_Instruction:_ Copy every entry exactly.

_Material provided:_
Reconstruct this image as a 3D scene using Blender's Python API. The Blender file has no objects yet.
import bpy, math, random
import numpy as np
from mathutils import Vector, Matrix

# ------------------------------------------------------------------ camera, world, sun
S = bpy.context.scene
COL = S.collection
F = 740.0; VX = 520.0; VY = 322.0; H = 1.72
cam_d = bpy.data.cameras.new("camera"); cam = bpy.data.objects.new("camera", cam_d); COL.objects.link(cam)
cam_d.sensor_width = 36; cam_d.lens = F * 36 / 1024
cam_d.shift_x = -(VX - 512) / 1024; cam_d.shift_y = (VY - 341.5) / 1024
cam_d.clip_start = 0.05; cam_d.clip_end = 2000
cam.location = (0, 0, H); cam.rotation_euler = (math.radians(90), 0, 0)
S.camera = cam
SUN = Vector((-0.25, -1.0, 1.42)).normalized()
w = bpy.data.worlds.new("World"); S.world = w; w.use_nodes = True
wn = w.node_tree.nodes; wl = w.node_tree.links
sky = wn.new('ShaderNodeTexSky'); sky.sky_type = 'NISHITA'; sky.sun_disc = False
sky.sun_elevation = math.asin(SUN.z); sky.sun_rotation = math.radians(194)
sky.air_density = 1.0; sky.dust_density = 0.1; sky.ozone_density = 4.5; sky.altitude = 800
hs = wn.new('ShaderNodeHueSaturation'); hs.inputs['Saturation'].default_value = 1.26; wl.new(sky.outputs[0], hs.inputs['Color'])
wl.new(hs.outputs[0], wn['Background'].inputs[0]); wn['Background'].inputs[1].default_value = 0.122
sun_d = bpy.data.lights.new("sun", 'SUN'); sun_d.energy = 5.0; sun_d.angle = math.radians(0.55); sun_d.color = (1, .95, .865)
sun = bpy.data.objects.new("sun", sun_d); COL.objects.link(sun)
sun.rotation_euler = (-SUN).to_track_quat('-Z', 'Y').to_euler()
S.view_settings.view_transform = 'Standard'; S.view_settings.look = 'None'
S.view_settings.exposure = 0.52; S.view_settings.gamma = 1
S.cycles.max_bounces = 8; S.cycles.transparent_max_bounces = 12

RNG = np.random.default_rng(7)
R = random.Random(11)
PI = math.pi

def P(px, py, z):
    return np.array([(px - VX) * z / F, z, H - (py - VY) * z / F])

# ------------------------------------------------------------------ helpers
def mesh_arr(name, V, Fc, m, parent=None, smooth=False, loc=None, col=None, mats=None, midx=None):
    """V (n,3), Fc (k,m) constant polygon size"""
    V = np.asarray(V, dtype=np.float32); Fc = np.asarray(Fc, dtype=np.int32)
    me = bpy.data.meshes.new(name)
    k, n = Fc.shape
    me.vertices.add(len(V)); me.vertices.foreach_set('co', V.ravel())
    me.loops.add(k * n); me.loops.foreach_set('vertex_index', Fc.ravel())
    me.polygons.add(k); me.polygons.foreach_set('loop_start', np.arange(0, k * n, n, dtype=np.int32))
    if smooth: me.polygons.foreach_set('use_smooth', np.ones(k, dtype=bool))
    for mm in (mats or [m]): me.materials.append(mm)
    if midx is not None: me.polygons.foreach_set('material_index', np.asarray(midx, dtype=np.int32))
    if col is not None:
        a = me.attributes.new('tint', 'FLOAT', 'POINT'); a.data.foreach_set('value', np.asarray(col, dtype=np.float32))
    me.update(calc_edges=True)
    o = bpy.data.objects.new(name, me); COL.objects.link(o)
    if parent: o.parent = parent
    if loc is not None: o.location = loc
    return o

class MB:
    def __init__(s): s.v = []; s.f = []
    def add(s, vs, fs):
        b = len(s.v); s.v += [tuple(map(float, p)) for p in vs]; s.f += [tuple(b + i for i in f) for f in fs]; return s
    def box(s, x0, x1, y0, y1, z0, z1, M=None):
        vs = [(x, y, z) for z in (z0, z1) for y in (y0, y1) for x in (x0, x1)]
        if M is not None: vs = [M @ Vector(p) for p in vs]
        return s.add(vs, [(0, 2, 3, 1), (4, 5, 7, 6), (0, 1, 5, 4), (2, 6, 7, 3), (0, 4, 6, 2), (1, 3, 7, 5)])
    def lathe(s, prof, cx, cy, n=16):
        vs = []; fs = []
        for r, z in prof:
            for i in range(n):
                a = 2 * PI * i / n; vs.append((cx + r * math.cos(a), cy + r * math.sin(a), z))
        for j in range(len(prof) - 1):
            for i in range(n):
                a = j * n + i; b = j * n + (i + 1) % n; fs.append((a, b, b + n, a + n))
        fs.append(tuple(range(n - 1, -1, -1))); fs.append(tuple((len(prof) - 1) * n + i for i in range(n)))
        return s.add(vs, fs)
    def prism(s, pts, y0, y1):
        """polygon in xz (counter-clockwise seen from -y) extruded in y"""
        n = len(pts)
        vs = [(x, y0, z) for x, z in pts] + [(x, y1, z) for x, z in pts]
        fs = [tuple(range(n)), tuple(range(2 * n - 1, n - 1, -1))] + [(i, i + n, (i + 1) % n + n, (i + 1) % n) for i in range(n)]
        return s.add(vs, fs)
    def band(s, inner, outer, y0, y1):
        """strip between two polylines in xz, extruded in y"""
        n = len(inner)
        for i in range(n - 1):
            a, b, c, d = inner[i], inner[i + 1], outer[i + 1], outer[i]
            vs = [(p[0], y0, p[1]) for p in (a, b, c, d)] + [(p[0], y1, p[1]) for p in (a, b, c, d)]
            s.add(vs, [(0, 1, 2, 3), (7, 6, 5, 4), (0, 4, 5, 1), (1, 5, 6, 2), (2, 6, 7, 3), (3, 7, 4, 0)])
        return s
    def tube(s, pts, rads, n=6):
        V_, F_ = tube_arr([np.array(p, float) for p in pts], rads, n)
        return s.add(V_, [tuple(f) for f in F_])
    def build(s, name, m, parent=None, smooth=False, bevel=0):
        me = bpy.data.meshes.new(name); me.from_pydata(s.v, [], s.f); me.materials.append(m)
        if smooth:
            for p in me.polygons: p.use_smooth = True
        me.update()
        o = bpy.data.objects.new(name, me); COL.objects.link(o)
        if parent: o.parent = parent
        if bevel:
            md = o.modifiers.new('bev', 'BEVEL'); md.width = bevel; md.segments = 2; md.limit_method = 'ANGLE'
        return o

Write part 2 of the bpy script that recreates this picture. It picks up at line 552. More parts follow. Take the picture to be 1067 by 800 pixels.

_Exercise response:_
Reconstruct this image as a 3D scene using Blender's Python API. The Blender file has no objects yet.
import bpy, math, random
import numpy as np
from mathutils import Vector, Matrix

# ------------------------------------------------------------------ camera, world, sun
S = bpy.context.scene
COL = S.collection
F = 740.0; VX = 520.0; VY = 322.0; H = 1.72
cam_d = bpy.data.cameras.new("camera"); cam = bpy.data.objects.new("camera", cam_d); COL.objects.link(cam)
cam_d.sensor_width = 36; cam_d.lens = F * 36 / 1024
cam_d.shift_x = -(VX - 512) / 1024; cam_d.shift_y = (VY - 341.5) / 1024
cam_d.clip_start = 0.05; cam_d.clip_end = 2000
cam.location = (0, 0, H); cam.rotation_euler = (math.radians(90), 0, 0)
S.camera = cam
SUN = Vector((-0.25, -1.0, 1.42)).normalized()
w = bpy.data.worlds.new("World"); S.world = w; w.use_nodes = True
wn = w.node_tree.nodes; wl = w.node_tree.links
sky = wn.new('ShaderNodeTexSky'); sky.sky_type = 'NISHITA'; sky.sun_disc = False
sky.sun_elevation = math.asin(SUN.z); sky.sun_rotation = math.radians(194)
sky.air_density = 1.0; sky.dust_density = 0.1; sky.ozone_density = 4.5; sky.altitude = 800
hs = wn.new('ShaderNodeHueSaturation'); hs.inputs['Saturation'].default_value = 1.26; wl.new(sky.outputs[0], hs.inputs['Color'])
wl.new(hs.outputs[0], wn['Background'].inputs[0]); wn['Background'].inputs[1].default_value = 0.122
sun_d = bpy.data.lights.new("sun", 'SUN'); sun_d.energy = 5.0; sun_d.angle = math.radians(0.55); sun_d.color = (1, .95, .865)
sun = bpy.data.objects.new("sun", sun_d); COL.objects.link(sun)
sun.rotation_euler = (-SUN).to_track_quat('-Z', 'Y').to_euler()
S.view_settings.view_transform = 'Standard'; S.view_settings.look = 'None'
S.view_settings.exposure = 0.52; S.view_settings.gamma = 1
S.cycles.max_bounces = 8; S.cycles.transparent_max_bounces = 12

RNG = np.random.default_rng(7)
R = random.Random(11)
PI = math.pi

def P(px, py, z):
    return np.array([(px - VX) * z / F, z, H - (py - VY) * z / F])

# ------------------------------------------------------------------ helpers
def mesh_arr(name, V, Fc, m, parent=None, smooth=False, loc=None, col=None, mats=None, midx=None):
    """V (n,3), Fc (k,m) constant polygon size"""
    V = np.asarray(V, dtype=np.float32); Fc = np.asarray(Fc, dtype=np.int32)
    me = bpy.data.meshes.new(name)
    k, n = Fc.shape
    me.vertices.add(len(V)); me.vertices.foreach_set('co', V.ravel())
    me.loops.add(k * n); me.loops.foreach_set('vertex_index', Fc.ravel())
    me.polygons.add(k); me.polygons.foreach_set('loop_start', np.arange(0, k * n, n, dtype=np.int32))
    if smooth: me.polygons.foreach_set('use_smooth', np.ones(k, dtype=bool))
    for mm in (mats or [m]): me.materials.append(mm)
    if midx is not None: me.polygons.foreach_set('material_index', np.asarray(midx, dtype=np.int32))
    if col is not None:
        a = me.attributes.new('tint', 'FLOAT', 'POINT'); a.data.foreach_set('value', np.asarray(col, dtype=np.float32))
    me.update(calc_edges=True)
    o = bpy.data.objects.new(name, me); COL.objects.link(o)
    if parent: o.parent = parent
    if loc is not None: o.location = loc
    return o

class MB:
    def __init__(s): s.v = []; s.f = []
    def add(s, vs, fs):
        b = len(s.v); s.v += [tuple(map(float, p)) for p in vs]; s.f += [tuple(b + i for i in f) for f in fs]; return s
    def box(s, x0, x1, y0, y1, z0, z1, M=None):
        vs = [(x, y, z) for z in (z0, z1) for y in (y0, y1) for x in (x0, x1)]
        if M is not None: vs = [M @ Vector(p) for p in vs]
        return s.add(vs, [(0, 2, 3, 1), (4, 5, 7, 6), (0, 1, 5, 4), (2, 6, 7, 3), (0, 4, 6, 2), (1, 3, 7, 5)])
    def lathe(s, prof, cx, cy, n=16):
        vs = []; fs = []
        for r, z in prof:
            for i in range(n):
                a = 2 * PI * i / n; vs.append((cx + r * math.cos(a), cy + r * math.sin(a), z))
        for j in range(len(prof) - 1):
            for i in range(n):
                a = j * n + i; b = j * n + (i + 1) % n; fs.append((a, b, b + n, a + n))
        fs.append(tuple(range(n - 1, -1, -1))); fs.append(tuple((len(prof) - 1) * n + i for i in range(n)))
        return s.add(vs, fs)
    def prism(s, pts, y0, y1):
        """polygon in xz (counter-clockwise seen from -y) extruded in y"""
        n = len(pts)
        vs = [(x, y0, z) for x, z in pts] + [(x, y1, z) for x, z in pts]
        fs = [tuple(range(n)), tuple(range(2 * n - 1, n - 1, -1))] + [(i, i + n, (i + 1) % n + n, (i + 1) % n) for i in range(n)]
        return s.add(vs, fs)
    def band(s, inner, outer, y0, y1):
        """strip between two polylines in xz, extruded in y"""
        n = len(inner)
        for i in range(n - 1):
            a, b, c, d = inner[i], inner[i + 1], outer[i + 1], outer[i]
            vs = [(p[0], y0, p[1]) for p in (a, b, c, d)] + [(p[0], y1, p[1]) for p in (a, b, c, d)]
            s.add(vs, [(0, 1, 2, 3), (7, 6, 5, 4), (0, 4, 5, 1), (1, 5, 6, 2), (2, 6, 7, 3), (3, 7, 4, 0)])
        return s
    def tube(s, pts, rads, n=6):
        V_, F_ = tube_arr([np.array(p, float) for p in pts], rads, n)
        return s.add(V_, [tuple(f) for f in F_])
    def build(s, name, m, parent=None, smooth=False, bevel=0):
        me = bpy.data.meshes.new(name); me.from_pydata(s.v, [], s.f); me.materials.append(m)
        if smooth:
            for p in me.polygons: p.use_smooth = True
        me.update()
        o = bpy.data.objects.new(name, me); COL.objects.link(o)
        if parent: o.parent = parent
        if bevel:
            md = o.modifiers.new('bev', 'BEVEL'); md.width = bevel; md.segments = 2; md.limit_method = 'ANGLE'
        return o

Write part 2 of the bpy script that recreates this picture. It picks up at line 552. More parts follow. Take the picture to be 1067 by 800 pixels.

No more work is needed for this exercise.